We identify the pattern in the sequence. Each term is obtained by multiplying the previous term by a constant factor. This indicates that we are dealing with a geometric sequence with a common ratio, $r$. For our sequence, the common ratio is $r = 2$.

Step:2

The general formula for the nth term of a geometric sequence is $a_{n} = a_{1} \cdot r^{n - 1}$.

Step:3

We plug in the first term of the sequence $a_{1} = 3$ and the common ratio $r = 2$ into the formula, yielding $a_{n} = 3 \cdot 2^{n - 1}$.

Step:4

To find the next term after $96$, we determine the term number of $96$ which is the 6th term, and then calculate the 7th term using $n = 7$ in our formula: $a_{7} = 3 \cdot 2^{7 - 1}$.

Step:5

We perform the subtraction in the exponent: $a_{7} = 3 \cdot 2^{6}$.

Step:6

We calculate $2$ raised to the 6th power: $a_{7} = 3 \cdot 64$.

Step:7

Finally, we multiply $3$ by $64$ to find the 7th term: $a_{7} = 192$.

Knowledge Notes:

A geometric sequence is a sequence of numbers where each term after the first is found by multiplying the previous term by a fixed, non-zero number called the common ratio.
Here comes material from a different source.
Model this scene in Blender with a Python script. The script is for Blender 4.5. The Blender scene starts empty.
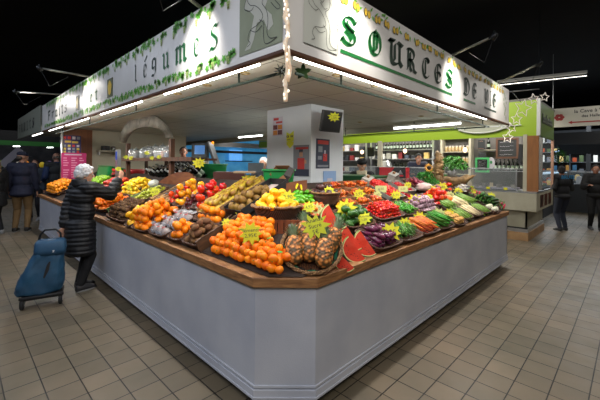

The formula for the nth term of a geometric sequence is given by:

$$a_{n} = a_{1} \cdot r^{n - 1}$$

where:

• $a_{n}$ is the nth term of the sequence,
• $a_{1}$ is the first term of the sequence,
• $r$ is the common ratio, and
• $n$ is the term number.

In this problem, the sequence is $3, 6, 12, 24, 48, 96$, which clearly shows that each term is twice the previous term, hence the common ratio $r$ is $2$. The first term $a_{1}$ is $3$. To find any term in the sequence, we use the formula with the appropriate values of $a_{1}$, $r$, and $n$. For instance, to find the 7th term, we use $n = 7$ and calculate $a_{7}$ accordingly.